Prompt :: Scan the lines below; pull out those with "script".
-- START OF Data supplied --
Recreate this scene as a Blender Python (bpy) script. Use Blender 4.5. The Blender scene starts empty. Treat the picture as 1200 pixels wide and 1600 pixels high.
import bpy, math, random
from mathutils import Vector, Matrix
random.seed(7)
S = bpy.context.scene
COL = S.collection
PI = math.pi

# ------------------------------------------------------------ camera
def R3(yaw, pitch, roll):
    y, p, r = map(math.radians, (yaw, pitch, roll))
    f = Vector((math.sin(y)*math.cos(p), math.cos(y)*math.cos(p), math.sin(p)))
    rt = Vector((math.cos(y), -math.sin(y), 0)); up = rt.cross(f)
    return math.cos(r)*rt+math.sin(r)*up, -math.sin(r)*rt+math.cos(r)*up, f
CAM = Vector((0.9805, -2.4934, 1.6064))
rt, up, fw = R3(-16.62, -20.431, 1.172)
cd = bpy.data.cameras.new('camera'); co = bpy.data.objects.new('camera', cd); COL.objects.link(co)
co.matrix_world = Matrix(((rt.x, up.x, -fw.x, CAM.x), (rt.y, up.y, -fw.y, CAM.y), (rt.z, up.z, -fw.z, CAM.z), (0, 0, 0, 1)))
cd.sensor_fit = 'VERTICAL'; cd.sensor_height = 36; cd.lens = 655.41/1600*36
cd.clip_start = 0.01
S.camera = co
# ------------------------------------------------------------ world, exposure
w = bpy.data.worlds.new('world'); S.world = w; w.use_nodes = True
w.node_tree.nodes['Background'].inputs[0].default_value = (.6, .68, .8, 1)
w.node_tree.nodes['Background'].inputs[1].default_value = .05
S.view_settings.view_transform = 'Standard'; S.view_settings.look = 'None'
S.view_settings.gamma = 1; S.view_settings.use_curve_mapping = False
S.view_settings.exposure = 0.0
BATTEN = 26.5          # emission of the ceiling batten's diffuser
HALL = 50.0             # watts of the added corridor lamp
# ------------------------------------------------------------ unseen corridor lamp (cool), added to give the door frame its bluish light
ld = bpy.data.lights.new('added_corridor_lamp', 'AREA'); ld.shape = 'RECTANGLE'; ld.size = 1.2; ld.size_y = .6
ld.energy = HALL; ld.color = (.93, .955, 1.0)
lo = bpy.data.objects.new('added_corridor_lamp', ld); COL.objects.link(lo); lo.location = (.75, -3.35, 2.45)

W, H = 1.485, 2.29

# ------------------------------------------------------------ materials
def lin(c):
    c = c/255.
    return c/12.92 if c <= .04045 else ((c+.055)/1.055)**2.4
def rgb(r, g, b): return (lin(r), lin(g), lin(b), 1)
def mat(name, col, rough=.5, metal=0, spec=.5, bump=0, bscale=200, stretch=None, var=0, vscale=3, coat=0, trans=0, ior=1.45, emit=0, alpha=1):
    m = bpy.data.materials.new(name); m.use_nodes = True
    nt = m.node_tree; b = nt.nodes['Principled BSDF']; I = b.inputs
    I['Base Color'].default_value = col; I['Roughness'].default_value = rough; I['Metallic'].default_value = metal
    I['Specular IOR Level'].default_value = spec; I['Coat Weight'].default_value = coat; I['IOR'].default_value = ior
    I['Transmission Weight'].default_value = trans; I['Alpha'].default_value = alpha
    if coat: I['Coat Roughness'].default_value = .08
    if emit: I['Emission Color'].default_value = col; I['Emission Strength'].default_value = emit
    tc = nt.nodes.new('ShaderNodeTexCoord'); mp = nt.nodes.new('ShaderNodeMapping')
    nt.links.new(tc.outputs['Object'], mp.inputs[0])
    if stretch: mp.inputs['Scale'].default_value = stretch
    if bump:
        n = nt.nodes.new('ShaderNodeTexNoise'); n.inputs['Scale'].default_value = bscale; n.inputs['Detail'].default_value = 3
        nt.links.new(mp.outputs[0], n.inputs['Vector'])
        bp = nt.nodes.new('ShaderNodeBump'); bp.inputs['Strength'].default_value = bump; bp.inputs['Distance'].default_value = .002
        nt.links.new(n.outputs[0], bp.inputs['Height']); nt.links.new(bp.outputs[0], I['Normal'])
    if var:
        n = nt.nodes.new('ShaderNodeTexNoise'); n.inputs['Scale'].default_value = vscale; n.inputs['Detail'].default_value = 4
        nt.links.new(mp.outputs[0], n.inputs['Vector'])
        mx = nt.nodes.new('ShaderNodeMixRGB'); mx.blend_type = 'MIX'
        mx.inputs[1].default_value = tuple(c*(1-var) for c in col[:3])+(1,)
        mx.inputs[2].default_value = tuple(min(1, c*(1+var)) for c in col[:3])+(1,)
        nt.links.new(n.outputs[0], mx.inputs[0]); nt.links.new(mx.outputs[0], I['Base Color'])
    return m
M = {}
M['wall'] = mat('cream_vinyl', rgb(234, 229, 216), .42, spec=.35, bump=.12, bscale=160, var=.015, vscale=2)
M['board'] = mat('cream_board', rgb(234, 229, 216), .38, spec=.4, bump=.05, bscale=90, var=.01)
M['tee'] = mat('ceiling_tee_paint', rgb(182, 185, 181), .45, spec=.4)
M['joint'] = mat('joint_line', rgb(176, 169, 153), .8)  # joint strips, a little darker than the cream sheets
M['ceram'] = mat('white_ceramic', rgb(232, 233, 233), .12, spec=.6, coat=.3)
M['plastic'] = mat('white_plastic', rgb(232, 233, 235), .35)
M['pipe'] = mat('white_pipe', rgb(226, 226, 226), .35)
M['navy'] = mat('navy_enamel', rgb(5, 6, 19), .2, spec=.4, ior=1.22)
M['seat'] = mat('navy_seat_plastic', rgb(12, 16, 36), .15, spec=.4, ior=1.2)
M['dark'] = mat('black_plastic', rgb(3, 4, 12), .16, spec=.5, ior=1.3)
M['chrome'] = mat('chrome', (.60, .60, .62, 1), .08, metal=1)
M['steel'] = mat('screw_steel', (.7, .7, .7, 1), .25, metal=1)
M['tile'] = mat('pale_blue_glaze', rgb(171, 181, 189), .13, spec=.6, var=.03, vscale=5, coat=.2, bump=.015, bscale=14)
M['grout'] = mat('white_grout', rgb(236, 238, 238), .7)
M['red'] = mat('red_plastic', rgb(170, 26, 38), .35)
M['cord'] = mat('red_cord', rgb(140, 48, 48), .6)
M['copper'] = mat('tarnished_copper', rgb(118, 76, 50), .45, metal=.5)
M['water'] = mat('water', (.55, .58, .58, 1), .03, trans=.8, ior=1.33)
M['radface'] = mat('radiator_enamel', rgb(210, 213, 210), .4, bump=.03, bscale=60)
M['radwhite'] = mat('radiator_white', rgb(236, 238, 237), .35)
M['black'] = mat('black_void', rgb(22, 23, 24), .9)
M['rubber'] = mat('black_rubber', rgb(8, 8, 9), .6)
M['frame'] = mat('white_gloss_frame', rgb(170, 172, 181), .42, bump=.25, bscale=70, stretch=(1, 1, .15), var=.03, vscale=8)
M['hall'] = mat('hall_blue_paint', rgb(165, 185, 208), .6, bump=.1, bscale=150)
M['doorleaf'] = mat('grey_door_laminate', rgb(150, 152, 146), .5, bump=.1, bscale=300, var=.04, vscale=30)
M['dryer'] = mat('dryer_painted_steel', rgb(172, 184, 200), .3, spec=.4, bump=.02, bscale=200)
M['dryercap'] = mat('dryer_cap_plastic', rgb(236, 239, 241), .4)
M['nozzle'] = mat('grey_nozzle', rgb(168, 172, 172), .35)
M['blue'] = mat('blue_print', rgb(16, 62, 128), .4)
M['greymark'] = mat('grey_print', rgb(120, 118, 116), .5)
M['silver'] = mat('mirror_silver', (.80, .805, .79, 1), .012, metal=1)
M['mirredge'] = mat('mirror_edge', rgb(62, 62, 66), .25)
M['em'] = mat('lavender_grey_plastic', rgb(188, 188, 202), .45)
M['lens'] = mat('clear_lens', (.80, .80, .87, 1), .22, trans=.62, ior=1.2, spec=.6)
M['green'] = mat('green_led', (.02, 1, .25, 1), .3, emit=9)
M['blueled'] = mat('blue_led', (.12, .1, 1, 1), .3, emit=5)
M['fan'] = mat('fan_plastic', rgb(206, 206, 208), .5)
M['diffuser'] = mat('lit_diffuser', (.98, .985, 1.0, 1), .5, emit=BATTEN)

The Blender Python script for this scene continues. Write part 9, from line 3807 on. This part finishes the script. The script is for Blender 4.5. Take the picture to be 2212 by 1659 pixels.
-- END OF Data supplied --
Task answer ::
Recreate this scene as a Blender Python (bpy) script. Use Blender 4.5. The Blender scene starts empty. Treat the picture as 1200 pixels wide and 1600 pixels high.
The Blender Python script for this scene continues. Write part 9, from line 3807 on. This part finishes the script. The script is for Blender 4.5. Take the picture to be 2212 by 1659 pixels.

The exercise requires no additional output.